Their scars, our scars

May 1, 2011

I’m on a plane from Los Angeles to JFK. About an hour before we touch down, the word goes out that the U.S. military has found and killed Osama bin Laden in Pakistan. I land, make a few frames at baggage claim of people watching television while I wait for my bag. Then it’s talk my way to the front of a very long taxi line and make my way to Times Square and the site of the former World Trade Center towers, which many now refer to as Ground Zero. I notice an air of celebration.

People are cheering, waving American flags. There is quite a bit of media. I wonder what this must look like to the rest of the world, here we are celebrating the killing of a man. True, he came to represent the war against terror in the United States, but it seemed to be a celebration of death, at a place that had come to symbolize the death of many at the hands of extremists. Remembering the scenes of some burning American flags and cheering after the attacks of September 11, 2001, and the outrage it caused, I make pictures of the scene. This is a historic milestone in a war that had begun nearly ten years earlier, and this is a turning point in the psyche of America.

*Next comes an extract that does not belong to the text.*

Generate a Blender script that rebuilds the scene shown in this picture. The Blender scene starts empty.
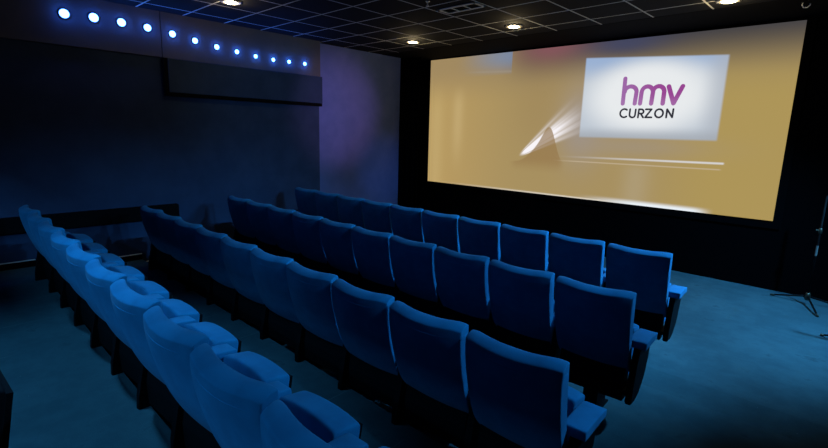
import bpy, bmesh, math, random
from mathutils import Vector, Matrix
random.seed(4)
C = bpy.context.scene.collection
H = 1.93            # eye height above the front floor


# ------------------------------------------------------------------ helpers
def s2l(c):
    return tuple(((v / 255) / 12.92 if v / 255 <= .04045 else ((v / 255 + .055) / 1.055) ** 2.4) for v in c)


def link(name, me, mat=None, parent=None, smooth=False):
    o = bpy.data.objects.new(name, me)
    C.objects.link(o)
    if mat:
        me.materials.append(mat)
    if parent:
        o.parent = parent
    if smooth:
        for p in me.polygons:
            p.use_smooth = True
    return o


def obj(name, bm, mat=None, parent=None, smooth=False):
    me = bpy.data.meshes.new(name)
    bmesh.ops.recalc_face_normals(bm, faces=bm.faces)
    bm.to_mesh(me)
    bm.free()
    return link(name, me, mat, parent, smooth)


def tag(o, label=None, cat=None, group=None, kind=None):
    if label: o['label'] = label
    if cat: o['category'] = cat
    if group: o['group'] = group
    if kind: o['kind'] = kind
    return o


def empty(name, loc, rz=0):
    o = bpy.data.objects.new(name, None)
    C.objects.link(o)
    o.location = loc
    o.rotation_euler = (0, 0, rz)
    o.empty_display_size = .1
    return o


def box(bm, x0, x1, y0, y1, z0, z1, bev=0):
    r = bmesh.ops.create_cube(bm, size=1)
    vs = r['verts']
    for v in vs:
        v.co = Vector((x0 + (v.co.x + .5) * (x1 - x0), y0 + (v.co.y + .5) * (y1 - y0), z0 + (v.co.z + .5) * (z1 - z0)))
    if bev:
        es = list({e for v in vs for e in v.link_edges})
        bmesh.ops.bevel(bm, geom=es, offset=bev, segments=3, affect='EDGES', profile=.5)
    return bm


def boxobj(name, dims, mat, parent=None, bev=0):
    return obj(name, box(bmesh.new(), *dims, bev), mat, parent)


def tube(bm, pts, r, seg=10, cap=True):
    pts = [Vector(p) for p in pts]
    rings = []
    for i, p in enumerate(pts):
        d = (pts[min(i + 1, len(pts) - 1)] - pts[max(i - 1, 0)]).normalized()
        a = d.cross(Vector((0, 0, 1)))
        if a.length < 1e-3: a = d.cross(Vector((1, 0, 0)))
        a.normalize(); b = d.cross(a)
        rr = r[i] if isinstance(r, (list, tuple)) else r
        rings.append([bm.verts.new(p + rr * (math.cos(t) * a + math.sin(t) * b)) for t in [2 * math.pi * k / seg for k in range(seg)]])
    for q, w in zip(rings, rings[1:]):
        for k in range(seg):
            bm.faces.new((q[k], q[(k + 1) % seg], w[(k + 1) % seg], w[k]))
    if cap:
        bm.faces.new(rings[0][::-1]); bm.faces.new(rings[-1])
    return bm


def lathe(bm, prof, seg=28, M=None):
    rings = []
    for r, z in prof:
        if r < 1e-6:
            rings.append([bm.verts.new((0, 0, z))])
        else:
            rings.append([bm.verts.new((r * math.cos(2 * math.pi * k / seg), r * math.sin(2 * math.pi * k / seg), z)) for k in range(seg)])
    for a, b in zip(rings, rings[1:]):
        for k in range(seg):
            k2 = (k + 1) % seg
            if len(a) == 1 and len(b) > 1: bm.faces.new((a[0], b[k], b[k2]))
            elif len(b) == 1 and len(a) > 1: bm.faces.new((a[k], b[0], a[k2]))
            elif len(a) > 1: bm.faces.new((a[k], b[k], b[k2], a[k2]))
    if M is not None:
        for ring in rings:
            for v in ring: v.co = M @ v.co
    return bm


def lattice(us, vs, ws, fn):
    """closed box surface over a grid in (u, v, w), mapped by fn"""
    bm = bmesh.new(); cache = {}
    def V(i, j, k):
        if (i, j, k) not in cache: cache[i, j, k] = bm.verts.new(fn(us[i], vs[j], ws[k]))
        return cache[i, j, k]
    n, m, l = len(us) - 1, len(vs) - 1, len(ws) - 1
    for i in range(n):
        for j in range(m):
            for k in (0, l): bm.faces.new((V(i, j, k), V(i + 1, j, k), V(i + 1, j + 1, k), V(i, j + 1, k)))
        for k in range(l):
            for j in (0, m): bm.faces.new((V(i, j, k), V(i + 1, j, k), V(i + 1, j, k + 1), V(i, j, k + 1)))
    for j in range(m):
        for k in range(l):
            for i in (0, n): bm.faces.new((V(i, j, k), V(i, j + 1, k), V(i, j + 1, k + 1), V(i, j, k + 1)))
    return bm


def subsurf(o, n):
    m = o.modifiers.new('subsurf', 'SUBSURF'); m.levels = n; m.render_levels = n
    for p in o.data.polygons: p.use_smooth = True
    return o


def prism(bm, prof, x0, x1):
    a = [bm.verts.new((x0, y, z)) for y, z in prof]
    b = [bm.verts.new((x1, y, z)) for y, z in prof]
    n = len(prof)
    bm.faces.new(a); bm.faces.new(b[::-1])
    for i in range(n): bm.faces.new((a[i], a[(i + 1) % n], b[(i + 1) % n], b[i]))
    return bm


def interp(t, table):
    for (a, va), (b, vb) in zip(table, table[1:]):
        if t <= b: return va + (vb - va) * max(0, (t - a)) / (b - a)
    return table[-1][1]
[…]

Less than 24 hours later, I’m behind a barricade at the Met Gala, an event that is on par with some of the more high profile celebrity events in the United States. It’s sort of an Oscars for the East Coast, with a high level of star participation. But it’s a grueling parade of celebrities, all walking past a long line of photographers. There is Beyonce in a dress that rendered her nearly unable to walk up the stairs, there are Tom and Gisele, there is Rhianna, and there is the last minute arrival of Madonna.